For more than five decades he has been toiling in the vineyards of the First Amendment, as a practicing attorney, a professor at the law schools of Columbia and Yale, and an apostle of free speech and a free press, writing and lecturing extensively in defense of his vision of both. He has appeared as counsel in numerous landmark cases in virtually every area of First Amendment law, from government secrecy to libel to campaign finance regulation. He holds the unique distinction of being the only lawyer in America known to have appeared before the Supreme Court wearing only one sock—and in the Pentagon Papers case, no less. Most of all, he is someone who has thought long and hard about 14 words—“Congress shall make no law . . . abridging the freedom of speech or of the press”—that are not only central to our national life, but are the continuing source of fierce controversy and litigation.

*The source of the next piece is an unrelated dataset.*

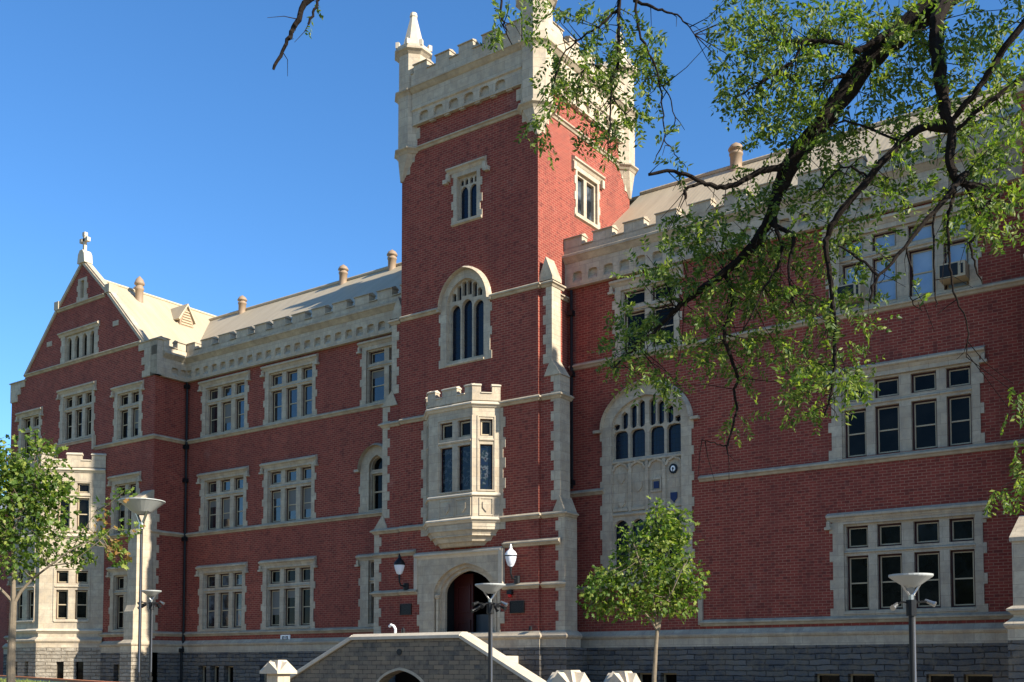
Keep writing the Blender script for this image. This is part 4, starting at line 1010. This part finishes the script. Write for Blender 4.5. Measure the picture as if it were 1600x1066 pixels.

Abrams has just published Friend of the Court, a collection of his writings and speeches on an array of critical issues; it follows Speaking Freely (2005), in which he ranged over some of the key cases of his career, including the tale of the missing sock. Abrams is a staunch, though frequently unorthodox, liberal, with a life project of protecting and expanding the scope of legal expression under American law. For anyone—conservatives very much included—interested in the continuing controversies surrounding the First Amendment, his writings are an excellent place to start.